Hardline rhetoric will be dialed up or down as needed. The TV pundits will sing sweet or bluster as the situation requires. National fantasies about imposing Russian power and civilization on its rightful possessions might flower, but as the siloviki know, there’s more money to be made equipping a paper army than using it to fight a war. When you’re buying for the warehouse, you can inflate the cost, take your skim, let others sell it off. The problems start when people need things that are supposed to be in the warehouse.
This assumes that Putin, or a successor, would totally abide by any negotiated peace, and wouldn’t continue the war to bring the Younger Brothers back into the fold, while trumpeting the NATO defeat as the sign of the West’s decline. Even if the post-Putin leader doesn’t particularly care one way or the other whether Russia completely absorbs Ukraine, it’s a good way to whip up BS about Nazis and NATO threats, keep the Wagner group busy and manage their influence, present a Strong Face to the home front, empty the jails of the useless eaters, and direct some rubles to friends.

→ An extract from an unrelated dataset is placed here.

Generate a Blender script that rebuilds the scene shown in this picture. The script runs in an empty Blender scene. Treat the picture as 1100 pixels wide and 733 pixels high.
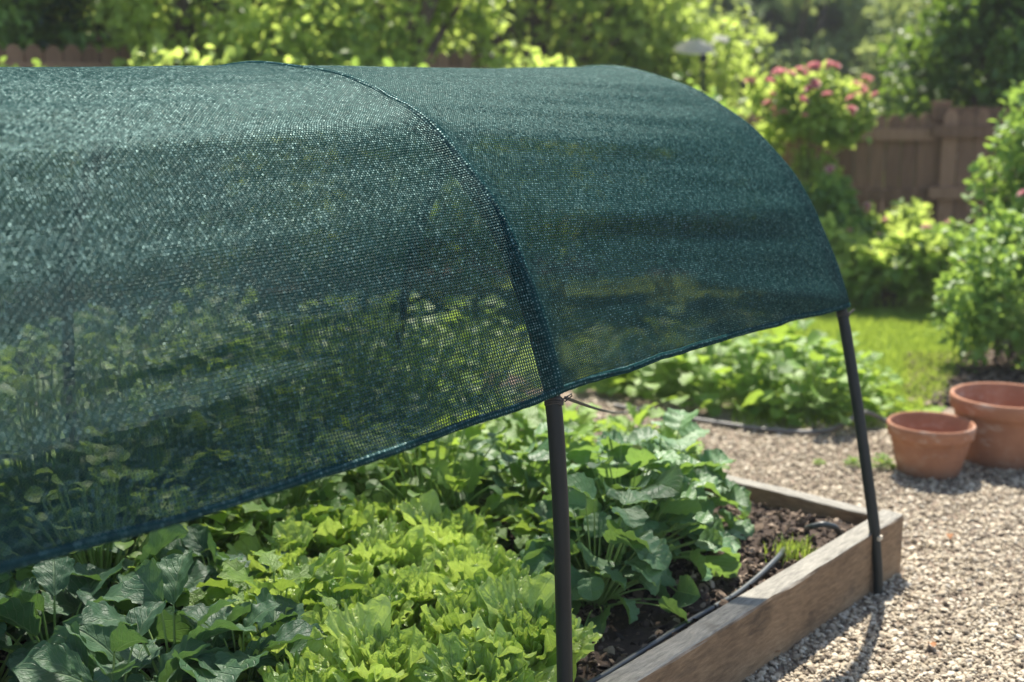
import bpy, math, random
import numpy as np
from mathutils import Vector
PI = math.pi
rng = np.random.default_rng(7)
random.seed(7)
SC = bpy.context.scene
COL = SC.collection

# ------------------------------------------------------------------ camera geometry
FPX, CX, CY, EYE = 1345.0, 550.0, 366.5, 1.5
PITCH = math.atan(276 / 1345.0)
AZ = math.radians(40.4)
FW = np.array([math.cos(AZ), math.sin(AZ), 0.0])
RT = np.array([math.sin(AZ), -math.cos(AZ), 0.0])

def spot(px, py, z=0.0):
    """ground-plan point (x, y, z) seen at a photo position, on a level z"""
    u, v = px - CX, py - CY
    up = -v * math.cos(PITCH) - FPX * math.sin(PITCH)
    fw = FPX * math.cos(PITCH) - v * math.sin(PITCH)
    t = (z - EYE) / up
    p = u * t * RT + fw * t * FW
    return (float(p[0]), float(p[1]), z)

def far(px, dist, z=0.0, h=1.1):
    """ground point at a given forward distance in the direction of a photo column, for a thing seen about height h"""
    zc = dist * math.cos(PITCH) + (EYE - h) * math.sin(PITCH)
    p = dist * FW + (px - CX) / FPX * zc * RT
    return (float(p[0]), float(p[1]), z)

# ------------------------------------------------------------------ scene objects
def tag(o, label=None, cat=None, group=None, kind=None):
    if label: o['label'] = label
    if cat: o['category'] = cat
    if group: o['group'] = group
    if kind: o['kind'] = kind
    return o

def empty(name, loc, rz=0.0):
    o = bpy.data.objects.new(name, None); COL.objects.link(o)
    o.location = loc; o.rotation_euler = (0, 0, rz); o.empty_display_size = 0.1
    return o

def kids(o):
    return [c for c in bpy.data.objects if c.parent == o]

def copy_tree(o, parent=None):
    c = o.copy(); COL.objects.link(c)
    if parent is not None: c.parent = parent
    for ch in kids(o): copy_tree(ch, c)
    return c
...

Then there’s the ah-hah moment in Beijing, when Xi smiles: of course, they always concede, because in the end, they are afraid. They just want their Netflix and TikTok.
The Baltic states know Russia very well:
https://cdrsalamander.substack.com/p/a-view-from-tallinn
As amply demonstrated (and recently confirmed by Merkel et al. in regards to Minsk II), our side of the negotiating table cannot be trusted to totally abide by any negotiated peace, either.

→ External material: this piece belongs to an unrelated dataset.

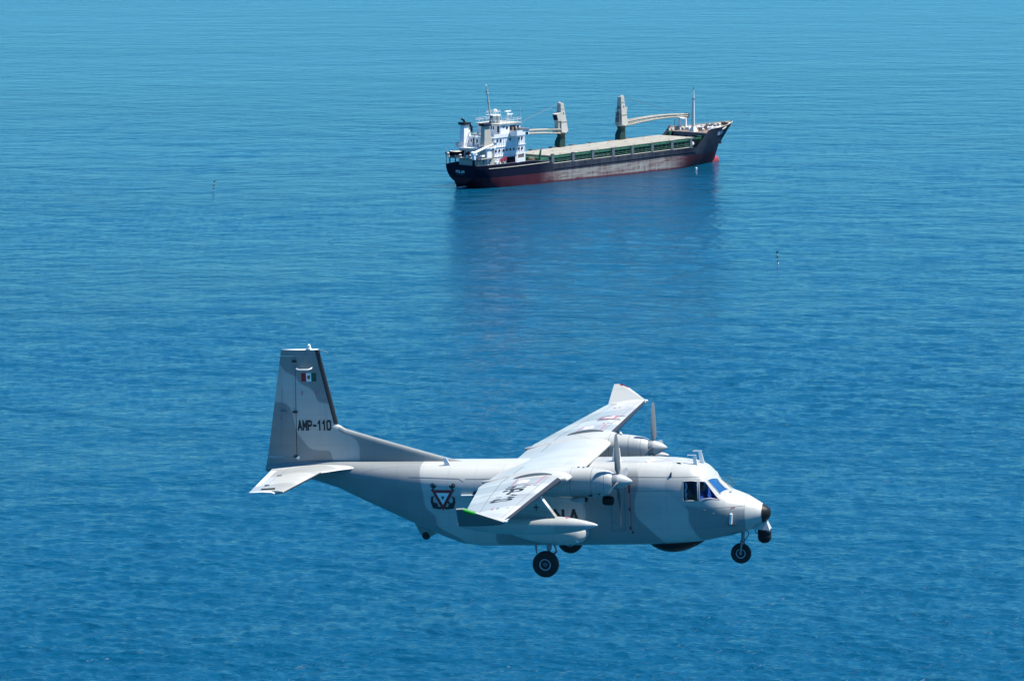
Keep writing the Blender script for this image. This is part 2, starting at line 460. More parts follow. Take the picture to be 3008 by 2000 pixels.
AIR = thing('patrol_aircraft', 'grey camouflaged twin propeller patrol aircraft flying low over the sea', 'aircraft', AIR_M)

# ---- fuselage skin, with real openings for the cockpit windows
WIN = {'side': [(-2.385, 32.5), (-1.975, 38.0), (-1.96, 9.0), (-2.385, 6.5)],
       'quarter': [(-1.925, 39.0), (-1.775, 45.5), (-1.365, 31.5), (-1.905, 9.2)],
       'screen': [(-1.715, 54.0), (-1.535, 84.0), (-1.20, 81.5), (-1.365, 47.0)]}
def mirror(p): return [(x, 180 - t) for x, t in p]
def inside(poly, x, y):
    r = False; n = len(poly)
    for i in range(n):
        (x0, y0), (x1, y1) = poly[i], poly[i - 1]
        if (y0 > y) != (y1 > y) and x < (x1 - x0) * (y - y0) / (y1 - y0) + x0: r = not r
    return r
def build_fuselage():
    xs = np.concatenate([-np.geomspace(.004, .3, 16), np.arange(-.36, -1.1, -.06), np.arange(-1.12, -2.46, -.02), np.arange(-2.5, -15.3, -.1), [-15.3, -15.38]])
    nt = 288; th = np.linspace(0, 2 * np.pi, nt, endpoint=False)
    G = np.stack([fus_pt(np.full(nt, x), np.where(th > np.pi, th - 2 * np.pi, th)) for x in xs])
    polys = [p for q in WIN.values() for p in (q, mirror(q))]
    mb = MB(); mb.v = [tuple(p) for p in G.reshape(-1, 3)]
    deg = np.degrees(th)
    for i in range(len(xs) - 1):
        xm = (xs[i] + xs[i + 1]) / 2
        for j in range(nt):
            k = (j + 1) % nt
            if -2.45 < xm < -1.1:
                t = deg[j] + 180 / nt
                if t < 180 and any(inside(p, xm, t) for p in polys): continue
            mb.f.append((i * nt + j, i * nt + k, (i + 1) * nt + k, (i + 1) * nt + j))
    mb.f.append(tuple(range(nt))[::-1]); o = (len(xs) - 1) * nt; mb.f.append(tuple(range(o, o + nt)))
    me = put('fuselage', mb, M_FUS, AIR, smooth=40)
    for key, poly in WIN.items():
        for p in (poly, mirror(poly)):
            g = np.linspace(0, 1, 9); G = []
            for a in g:
                row = []
                for b in g:
                    q = (1 - a) * (1 - b) * np.array(p[0]) + a * (1 - b) * np.array(p[1]) + a * b * np.array(p[2]) + (1 - a) * b * np.array(p[3])
                    row.append(fus_pt(q[0], R(q[1])))
                G.append(row)
            w = put('windscreen_pane' if key == 'screen' else 'cockpit_window', MB().grid(np.array(G)), M_GLASS, me, smooth=60)
            path = []
            for a, b in zip(p, p[1:] + p[:1]):
                for f in np.linspace(0, 1, 9)[:-1]: path.append(tuple(fus_pt(a[0] + (b[0] - a[0]) * f, R(a[1] + (b[1] - a[1]) * f))))
            path.append(path[0]); path.append(path[1])
            put('window_frame', MB().tube(path, .014, 6, False), M_FRAME if key == 'quarter' else M_FRAMEG, me, smooth=60)
    return me
FUSE = build_fuselage()

def side_y(x, z):
    """outer starboard skin at x, z"""
    zb, zt, w, nu, nl, zc = [float(q) for q in fus_par(x)]
    n, h = (nu, zt - zc) if z >= zc else (nl, zc - zb)
    return -w * (1 - min(1, abs((z - zc) / h)) ** n) ** (1 / n)
def on_side(x, z, lift=.006): return (x, side_y(x, z) - lift, z)
def roof_z(x, y):
    zb, zt, w, nu, nl, zc = [float(q) for q in fus_par(x)]
    return zc + (zt - zc) * (1 - min(1, abs(y / w)) ** nu) ** (1 / nu)

# nose: black radome tip, joint ring
G = [[tuple(fus_pt(x, t) + np.array((.006, 0, 0))) for t in np.linspace(0, 2 * np.pi, 40, endpoint=False)] for x in -np.geomspace(.004, .235, 10)]
G = [[(p[0], p[1] * 1.02, .01 + (p[2] - .01) * 1.02) for p in r] for r in G]
put('radar_nose_cap', MB().grid(np.array(G), closed=True, caps=True), M_BLACK, AIR, smooth=50)
def ring(x, lift=.003, w=.008, a0=0, a1=360):
    t = np.radians(np.linspace(a0, a1, 61)); c = np.array((0, 0, .3))
    G = []
    for dx in (-w, w):
        p = np.array([fus_pt(x + dx, q if q <= math.pi else q - 2 * math.pi) for q in t]); d = p - c * 1.0; d[:, 0] = 0
        d /= np.linalg.norm(d, axis=1)[:, None]; G.append(p + d * lift)
    return np.array(G)
seam = MB()
seam.grid(ring(-.69, w=.006)); 
def side_line(pts, w=.008):
    for (xa, za), (xb, zb) in zip(pts[:-1], pts[1:]):
        n = max(2, int(math.hypot(xb - xa, zb - za) / .12)); d = np.array((xb - xa, zb - za)); d /= np.hypot(*d); q = np.array((-d[1], d[0])) * w
        G = []
        for s in (-1, 1):
            G.append([on_side(xa + (xb - xa) * f + q[0] * s, za + (zb - za) * f + q[1] * s, .004) for f in np.linspace(0, 1, n)])
        seam.grid(np.array(G))
side_line([(-10.66, 1.24), (-9.1, 1.21), (-8.95, 1.12)], .010); side_line([(-8.9, 1.2), (-7.6, 1.21)], .008); side_line([(-4.1, 1.27), (-1.9, 1.235)], .008); side_line([(-4.0, .87), (-2.45, .87)], .006)
side_line([(-4.5, .98), (-4.5, -.30), (-4.1, -.30), (-4.1, .98), (-4.5, .98)], .010); side_line([(-1.6, .35), (-.72, .33)], .006)
put_split('panel_seam', seam, M_SEAM, FUSE, fixn=False)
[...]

Nothing new about that, of course. Most (almost all?) treaties in the history of human conflict, from village-level all the way up to geo-level, turn out to have an expiration date, which is the day when one of the parties decides that circumstances have changed in ways that make continuing to abide by their terms less helpful to its interests than violating them.
So, it’s just human nature that made the Russians invade a neighbor?
That’ll go well for them at the war crimes trial.